中小企業経営者の方が、かつての安田さんと同様に、権限委譲することを逡巡する例は珍しくありませんが、それは、「権限委譲をしても大丈夫なのか」という不安だけでなく、経営者の方が、「自分は監督(社長)ではあるものの、エース投手で4番打者(事業の最前線で会社を引っ張る存在)でもあり続けたい」という気持ちがあることもあると思います。経営者の方が会社を起こす理由には、会社を経営したいということよりも、自分が「エース投手で4番打者」的な存在として活躍する場を持ちたいという気持ちもあることは珍しくなく、もし、権限委譲をしてしまうと、自分は「監督(社長)」の役割に徹することになり、そういった面で、権限委譲はしたくないと考えることもあるようです。

私は、そのように考える経営者の方は、無理をして権限委譲をせずに、「選手兼任監督」を続けることも問題ないと思います。ただし、その場合は、安田さんもご指摘しておられるように、「多店舗化」はできない、すなわち、事業拡大には限界があるので、事業を拡大したいと考えている経営者の方は、権限委譲を行うとともに、「監督(社長)」業に専念しなければならなくなります。繰り返しになりますが、権限委譲をせずに事業拡大はできないので、どちらかを選択しなければなりません。

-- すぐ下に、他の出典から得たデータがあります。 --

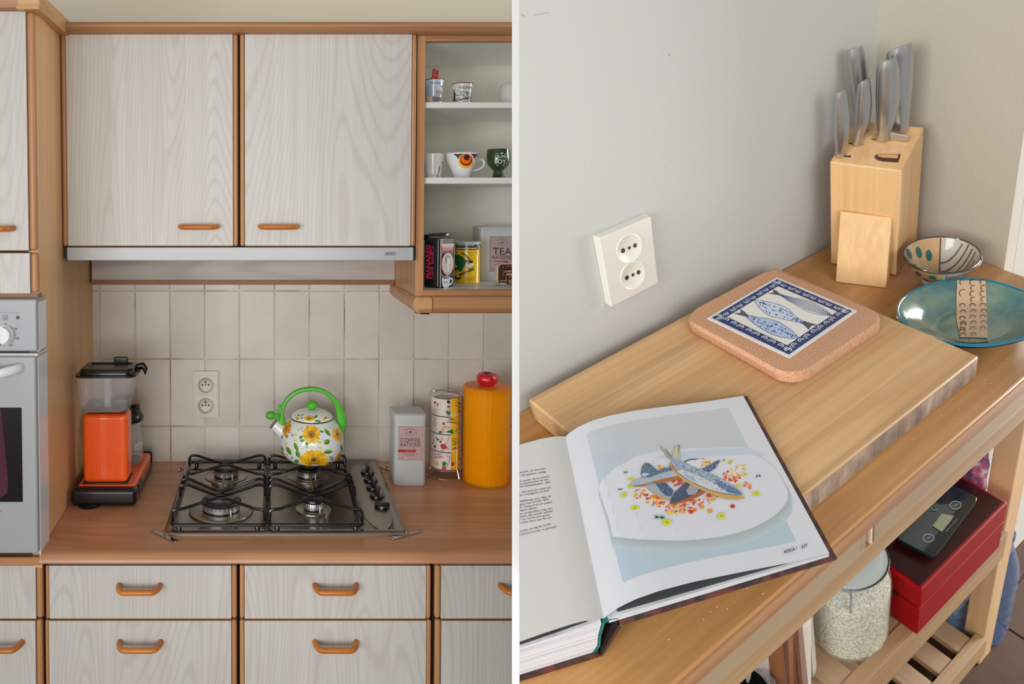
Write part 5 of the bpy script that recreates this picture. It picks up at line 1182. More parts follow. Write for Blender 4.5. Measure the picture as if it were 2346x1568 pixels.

そして、安田さんがご指摘されたもうひとつ重要なポイントは、権限委譲によって、「彼らにはそれぞれ個性と得意技があって、まさに十人十様の色んなタイプの商売力を発揮してくれた」ということです。これは、安田さん個人の能力もすばらしいのですが、安田さんのできることには限界があります。逆に、安田さんができることができない従業員の方は、安田さんができないことができるのです。だから、権限委譲によって、安田さんの代わりを務めるだけでなく、安田さんができないことまでやってもらえるようになるということです。

これこそ、まさに、「1+1>3」が示す効果だと思います。先ほど、私は、経営者の方がプレーヤーの兼任を続けたい場合はそれも選択の一つと述べましたが、経営者としての評価を高めたいのであれば、プレーヤーを兼任せず、社長業に専念することをお薦めします。確かに、社長が現場から距離を置くことになることはさみしい面もありますが、本来の社長の役割は、組織をマネージすることであり、社長に就いたときから社長の役割はマネジメント業務であると考えておくことが大切だと、私は考えています。